Das Swiss Agro Forum behandelt in erster Linie Management-Themen und richtet sich an Kaderleute aus der Land- und Ernährungswirtschaft und fand heuer zum achten Mal statt. Wie Organisator Matthias Zurflüh bei der Begrüssung sagte, soll das Forum genügend Zeit zum Netzwerken schaffen – dem wurde mit genügend Pausen Rechnung getragen.

 

Nold nahm in ihrem Referat auch Bezug auf die Geschichte von Migros. So fiel die Gründung der Migros in eine Zeit, in der die Bevölkerung noch rund die Hälfte ihres Haushaltseinkommens für Nahrungsmittel ausgeben musste. Der Lebensmitteleinzelhandel war von vielen kleinen Unternehmen geprägt, die die Produkte zusätzlich verteuerten. Migros-Gründer Gottlieb Duttweiler wollte ein Unternehmen schaffen, dass den Kunden bessere Preise und Produkte bot und stach in ein Wespennest. Weil die Lieferanten nicht zu den vorgegebenen Konditionen liefern wollten, war Duttweiler gezwungen, in eigene Verarbeitungsinfrastruktur zu investieren.

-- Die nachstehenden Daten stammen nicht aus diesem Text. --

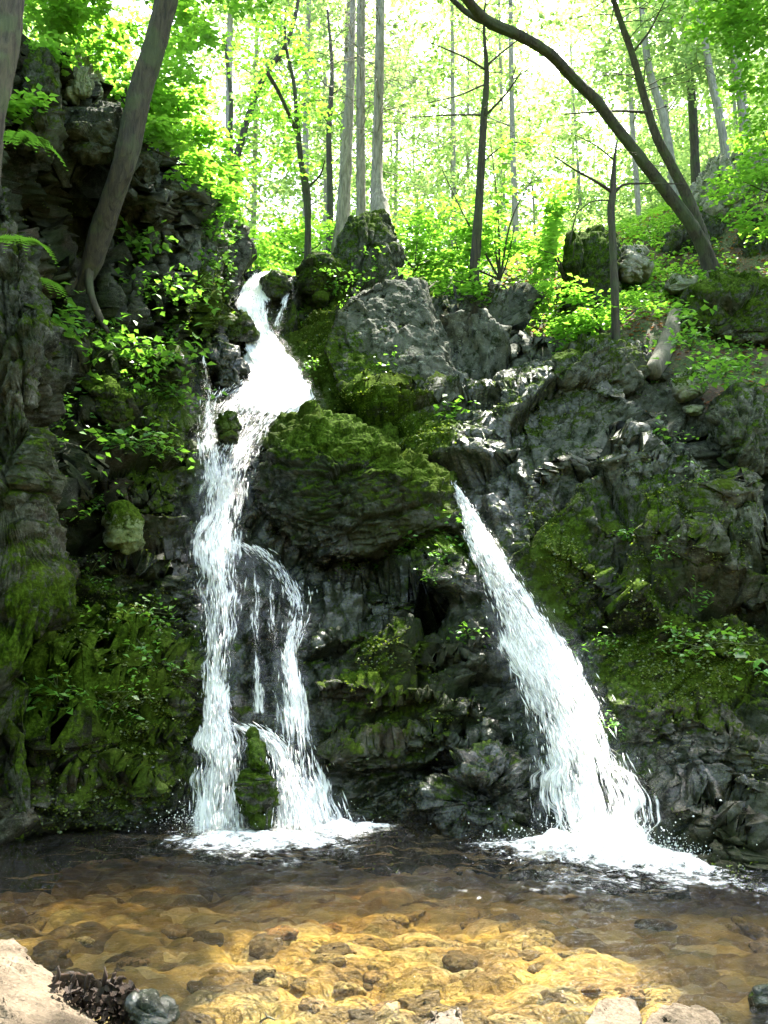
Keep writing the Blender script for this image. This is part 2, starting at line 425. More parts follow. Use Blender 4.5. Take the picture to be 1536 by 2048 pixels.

Heute ist die Situation etwas anders: Migros hat mit Coop eine relativ marktmächtige Position, derweil die Ausgaben für Nahrungsmittel betragen aktuell gerade noch neun Prozent. Der Migros-Zweck hat sich aber nicht verändert. Wie Ursula Nold sagt, diene die Genossenschaft Migros den Menschen. Die Migros handle innerhalb der Genossenschaft als auch im Zusammenspiel mit Kunden, Lieferanten und Behörden verantwortungsbewusst. Nold legte Wert auf die Darstellung, dass die Migros bis heute auf die Grundprinzipen von Gründer Gottlieb Duttweiler aufbaue.

Die Migros-Gemeinschaft erwirtschaftet einen Ertrag von 28,5 Milliarden Franken. Die Genossenschaft beschäftigt 106 622 Mitarbeitende, bildet 3833 Lernende aus und vergibt rund 136,5 Mio Franken im Rahmen des Migros-Kulturprozents.